* Task instructions
Go through the listing and write out all of it exactly.
--- Start of Given information ---
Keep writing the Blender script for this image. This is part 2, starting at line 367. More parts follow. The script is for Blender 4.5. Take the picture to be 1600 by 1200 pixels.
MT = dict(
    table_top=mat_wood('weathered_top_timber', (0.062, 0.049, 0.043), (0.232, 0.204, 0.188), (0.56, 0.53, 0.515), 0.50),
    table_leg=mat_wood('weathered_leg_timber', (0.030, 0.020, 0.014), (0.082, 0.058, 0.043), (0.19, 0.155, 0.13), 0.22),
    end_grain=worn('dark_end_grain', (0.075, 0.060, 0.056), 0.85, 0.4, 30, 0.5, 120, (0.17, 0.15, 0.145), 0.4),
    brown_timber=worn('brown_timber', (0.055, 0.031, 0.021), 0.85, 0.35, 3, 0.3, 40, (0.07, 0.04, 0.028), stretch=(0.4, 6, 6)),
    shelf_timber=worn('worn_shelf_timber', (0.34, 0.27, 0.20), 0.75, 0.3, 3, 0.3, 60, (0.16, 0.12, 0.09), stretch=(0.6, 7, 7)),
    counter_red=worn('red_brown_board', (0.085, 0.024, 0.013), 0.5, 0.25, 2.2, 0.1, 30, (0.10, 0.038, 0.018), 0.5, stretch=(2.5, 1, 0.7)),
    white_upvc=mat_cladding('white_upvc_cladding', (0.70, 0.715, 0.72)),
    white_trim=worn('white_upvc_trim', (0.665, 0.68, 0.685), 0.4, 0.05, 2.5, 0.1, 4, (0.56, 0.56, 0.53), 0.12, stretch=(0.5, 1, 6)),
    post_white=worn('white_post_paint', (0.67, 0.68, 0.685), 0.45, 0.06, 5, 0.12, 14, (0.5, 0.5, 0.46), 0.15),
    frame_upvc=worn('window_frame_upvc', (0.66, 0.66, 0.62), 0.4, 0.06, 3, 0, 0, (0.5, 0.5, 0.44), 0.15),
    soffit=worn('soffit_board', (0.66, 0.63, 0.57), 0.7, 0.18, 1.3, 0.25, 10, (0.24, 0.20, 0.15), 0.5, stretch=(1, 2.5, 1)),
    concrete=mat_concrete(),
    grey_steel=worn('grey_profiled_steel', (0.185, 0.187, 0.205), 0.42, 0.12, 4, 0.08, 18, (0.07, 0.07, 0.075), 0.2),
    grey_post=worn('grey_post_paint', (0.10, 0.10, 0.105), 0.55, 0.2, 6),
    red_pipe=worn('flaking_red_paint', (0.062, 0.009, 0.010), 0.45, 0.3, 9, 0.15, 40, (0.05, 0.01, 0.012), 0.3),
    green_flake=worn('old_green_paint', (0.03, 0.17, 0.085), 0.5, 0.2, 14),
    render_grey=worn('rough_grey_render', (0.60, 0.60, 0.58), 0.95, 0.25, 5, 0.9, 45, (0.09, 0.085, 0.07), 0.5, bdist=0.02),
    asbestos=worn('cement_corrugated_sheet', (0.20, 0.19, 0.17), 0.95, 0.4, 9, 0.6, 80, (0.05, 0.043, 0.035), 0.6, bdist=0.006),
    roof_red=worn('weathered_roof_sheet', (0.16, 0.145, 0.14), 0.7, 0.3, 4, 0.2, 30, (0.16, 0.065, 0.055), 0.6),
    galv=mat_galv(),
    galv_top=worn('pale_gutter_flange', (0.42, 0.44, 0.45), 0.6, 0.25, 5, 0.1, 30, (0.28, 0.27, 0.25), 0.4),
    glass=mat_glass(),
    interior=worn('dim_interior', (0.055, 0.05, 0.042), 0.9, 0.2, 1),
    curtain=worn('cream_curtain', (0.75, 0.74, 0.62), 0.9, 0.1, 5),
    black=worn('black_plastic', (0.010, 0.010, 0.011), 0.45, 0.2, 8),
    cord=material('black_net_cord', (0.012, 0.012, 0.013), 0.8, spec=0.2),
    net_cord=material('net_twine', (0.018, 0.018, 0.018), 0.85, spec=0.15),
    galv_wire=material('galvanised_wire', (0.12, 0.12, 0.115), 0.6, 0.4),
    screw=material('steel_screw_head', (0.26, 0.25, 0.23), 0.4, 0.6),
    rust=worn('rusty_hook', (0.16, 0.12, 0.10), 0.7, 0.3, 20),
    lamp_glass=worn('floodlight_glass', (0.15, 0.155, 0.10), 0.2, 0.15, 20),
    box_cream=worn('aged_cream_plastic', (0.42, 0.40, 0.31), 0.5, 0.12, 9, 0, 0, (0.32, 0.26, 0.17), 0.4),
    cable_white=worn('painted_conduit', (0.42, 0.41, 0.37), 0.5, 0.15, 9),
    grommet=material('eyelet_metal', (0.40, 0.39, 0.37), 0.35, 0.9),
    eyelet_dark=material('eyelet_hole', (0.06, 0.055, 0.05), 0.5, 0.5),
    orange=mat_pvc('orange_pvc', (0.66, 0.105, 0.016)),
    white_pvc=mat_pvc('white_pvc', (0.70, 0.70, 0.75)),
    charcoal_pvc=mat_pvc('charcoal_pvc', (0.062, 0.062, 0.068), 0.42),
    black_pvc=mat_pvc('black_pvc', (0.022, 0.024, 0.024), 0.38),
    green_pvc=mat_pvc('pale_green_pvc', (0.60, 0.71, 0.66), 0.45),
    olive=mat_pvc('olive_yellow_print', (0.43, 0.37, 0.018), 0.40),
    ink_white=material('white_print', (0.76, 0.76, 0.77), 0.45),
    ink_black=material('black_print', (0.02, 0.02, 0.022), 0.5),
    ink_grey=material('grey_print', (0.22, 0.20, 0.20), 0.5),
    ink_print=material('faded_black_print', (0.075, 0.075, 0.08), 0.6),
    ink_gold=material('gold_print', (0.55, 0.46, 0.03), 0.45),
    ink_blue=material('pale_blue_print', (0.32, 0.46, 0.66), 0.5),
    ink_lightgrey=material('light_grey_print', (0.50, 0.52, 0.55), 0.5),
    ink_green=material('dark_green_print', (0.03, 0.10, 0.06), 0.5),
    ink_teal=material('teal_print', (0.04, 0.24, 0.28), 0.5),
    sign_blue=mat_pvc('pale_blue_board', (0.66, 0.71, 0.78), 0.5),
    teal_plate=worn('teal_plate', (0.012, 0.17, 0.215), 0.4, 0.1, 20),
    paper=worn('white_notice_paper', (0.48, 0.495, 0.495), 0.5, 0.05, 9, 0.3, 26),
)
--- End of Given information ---
* Result for this task
Keep writing the Blender script for this image. This is part 2, starting at line 367. More parts follow. The script is for Blender 4.5. Take the picture to be 1600 by 1200 pixels.
MT = dict(
    table_top=mat_wood('weathered_top_timber', (0.062, 0.049, 0.043), (0.232, 0.204, 0.188), (0.56, 0.53, 0.515), 0.50),
    table_leg=mat_wood('weathered_leg_timber', (0.030, 0.020, 0.014), (0.082, 0.058, 0.043), (0.19, 0.155, 0.13), 0.22),
    end_grain=worn('dark_end_grain', (0.075, 0.060, 0.056), 0.85, 0.4, 30, 0.5, 120, (0.17, 0.15, 0.145), 0.4),
    brown_timber=worn('brown_timber', (0.055, 0.031, 0.021), 0.85, 0.35, 3, 0.3, 40, (0.07, 0.04, 0.028), stretch=(0.4, 6, 6)),
    shelf_timber=worn('worn_shelf_timber', (0.34, 0.27, 0.20), 0.75, 0.3, 3, 0.3, 60, (0.16, 0.12, 0.09), stretch=(0.6, 7, 7)),
    counter_red=worn('red_brown_board', (0.085, 0.024, 0.013), 0.5, 0.25, 2.2, 0.1, 30, (0.10, 0.038, 0.018), 0.5, stretch=(2.5, 1, 0.7)),
    white_upvc=mat_cladding('white_upvc_cladding', (0.70, 0.715, 0.72)),
    white_trim=worn('white_upvc_trim', (0.665, 0.68, 0.685), 0.4, 0.05, 2.5, 0.1, 4, (0.56, 0.56, 0.53), 0.12, stretch=(0.5, 1, 6)),
    post_white=worn('white_post_paint', (0.67, 0.68, 0.685), 0.45, 0.06, 5, 0.12, 14, (0.5, 0.5, 0.46), 0.15),
    frame_upvc=worn('window_frame_upvc', (0.66, 0.66, 0.62), 0.4, 0.06, 3, 0, 0, (0.5, 0.5, 0.44), 0.15),
    soffit=worn('soffit_board', (0.66, 0.63, 0.57), 0.7, 0.18, 1.3, 0.25, 10, (0.24, 0.20, 0.15), 0.5, stretch=(1, 2.5, 1)),
    concrete=mat_concrete(),
    grey_steel=worn('grey_profiled_steel', (0.185, 0.187, 0.205), 0.42, 0.12, 4, 0.08, 18, (0.07, 0.07, 0.075), 0.2),
    grey_post=worn('grey_post_paint', (0.10, 0.10, 0.105), 0.55, 0.2, 6),
    red_pipe=worn('flaking_red_paint', (0.062, 0.009, 0.010), 0.45, 0.3, 9, 0.15, 40, (0.05, 0.01, 0.012), 0.3),
    green_flake=worn('old_green_paint', (0.03, 0.17, 0.085), 0.5, 0.2, 14),
    render_grey=worn('rough_grey_render', (0.60, 0.60, 0.58), 0.95, 0.25, 5, 0.9, 45, (0.09, 0.085, 0.07), 0.5, bdist=0.02),
    asbestos=worn('cement_corrugated_sheet', (0.20, 0.19, 0.17), 0.95, 0.4, 9, 0.6, 80, (0.05, 0.043, 0.035), 0.6, bdist=0.006),
    roof_red=worn('weathered_roof_sheet', (0.16, 0.145, 0.14), 0.7, 0.3, 4, 0.2, 30, (0.16, 0.065, 0.055), 0.6),
    galv=mat_galv(),
    galv_top=worn('pale_gutter_flange', (0.42, 0.44, 0.45), 0.6, 0.25, 5, 0.1, 30, (0.28, 0.27, 0.25), 0.4),
    glass=mat_glass(),
    interior=worn('dim_interior', (0.055, 0.05, 0.042), 0.9, 0.2, 1),
    curtain=worn('cream_curtain', (0.75, 0.74, 0.62), 0.9, 0.1, 5),
    black=worn('black_plastic', (0.010, 0.010, 0.011), 0.45, 0.2, 8),
    cord=material('black_net_cord', (0.012, 0.012, 0.013), 0.8, spec=0.2),
    net_cord=material('net_twine', (0.018, 0.018, 0.018), 0.85, spec=0.15),
    galv_wire=material('galvanised_wire', (0.12, 0.12, 0.115), 0.6, 0.4),
    screw=material('steel_screw_head', (0.26, 0.25, 0.23), 0.4, 0.6),
    rust=worn('rusty_hook', (0.16, 0.12, 0.10), 0.7, 0.3, 20),
    lamp_glass=worn('floodlight_glass', (0.15, 0.155, 0.10), 0.2, 0.15, 20),
    box_cream=worn('aged_cream_plastic', (0.42, 0.40, 0.31), 0.5, 0.12, 9, 0, 0, (0.32, 0.26, 0.17), 0.4),
    cable_white=worn('painted_conduit', (0.42, 0.41, 0.37), 0.5, 0.15, 9),
    grommet=material('eyelet_metal', (0.40, 0.39, 0.37), 0.35, 0.9),
    eyelet_dark=material('eyelet_hole', (0.06, 0.055, 0.05), 0.5, 0.5),
    orange=mat_pvc('orange_pvc', (0.66, 0.105, 0.016)),
    white_pvc=mat_pvc('white_pvc', (0.70, 0.70, 0.75)),
    charcoal_pvc=mat_pvc('charcoal_pvc', (0.062, 0.062, 0.068), 0.42),
    black_pvc=mat_pvc('black_pvc', (0.022, 0.024, 0.024), 0.38),
    green_pvc=mat_pvc('pale_green_pvc', (0.60, 0.71, 0.66), 0.45),
    olive=mat_pvc('olive_yellow_print', (0.43, 0.37, 0.018), 0.40),
    ink_white=material('white_print', (0.76, 0.76, 0.77), 0.45),
    ink_black=material('black_print', (0.02, 0.02, 0.022), 0.5),
    ink_grey=material('grey_print', (0.22, 0.20, 0.20), 0.5),
    ink_print=material('faded_black_print', (0.075, 0.075, 0.08), 0.6),
    ink_gold=material('gold_print', (0.55, 0.46, 0.03), 0.45),
    ink_blue=material('pale_blue_print', (0.32, 0.46, 0.66), 0.5),
    ink_lightgrey=material('light_grey_print', (0.50, 0.52, 0.55), 0.5),
    ink_green=material('dark_green_print', (0.03, 0.10, 0.06), 0.5),
    ink_teal=material('teal_print', (0.04, 0.24, 0.28), 0.5),
    sign_blue=mat_pvc('pale_blue_board', (0.66, 0.71, 0.78), 0.5),
    teal_plate=worn('teal_plate', (0.012, 0.17, 0.215), 0.4, 0.1, 20),
    paper=worn('white_notice_paper', (0.48, 0.495, 0.495), 0.5, 0.05, 9, 0.3, 26),
)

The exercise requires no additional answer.